You are reading the headline as if it was a comment. If it were a comment, yes the quotes make it almost seem sarcastic. But news headlines traditionally have different grammar rules and here it means it's a quote.

You can argue that the traditions are stupid but within the context of journalism, nothing is wrong with the headline

[–] gaybriel_fr_br@jlai.lu 1 points 12 hours ago (1 children)

I guess I am, but it does read as sarcastic and discrediting to me. You don't see quotation marks when journalists write about employees "quiet quitting" for example, so it does seem one-sided to protect the corporations.

[–] glimse@lemmy.world 2 points 12 hours ago (1 children)

I think you would see that if the headline was directly quoting a CEO. Like

CEO of Nestle Blames "Quiet Quitting", Calls For Mandatory RTO

[–] gaybriel_fr_br@jlai.lu 1 points 12 hours ago (1 children)

But you therefore admit any company can make any statement and if it doesn't go through the CEO it will omit the quotation marks..?

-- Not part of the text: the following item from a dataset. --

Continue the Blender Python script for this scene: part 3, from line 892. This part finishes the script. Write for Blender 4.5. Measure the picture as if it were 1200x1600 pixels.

Because that's my gripe about all this, companies are given the benefit of the doubt.

[–] glimse@lemmy.world 2 points 11 hours ago (1 children)

No? That's not what I'm saying. The position of the quotee doesn't matter at all. Example:

Denmark summons US diplomat over Greenland ‘influence’ attempts

[–] gaybriel_fr_br@jlai.lu 1 points 11 hours ago

That article headline has exactly one claim, the 'influence' claim.

Yet there are two within the one we're talking about:

"DOGE uploaded live copy of Social Security database"

And

"Vulnerable"

Yet only the latter is in quotation marks. Selective quotation seems intentional and meant to disparage the message being spread here.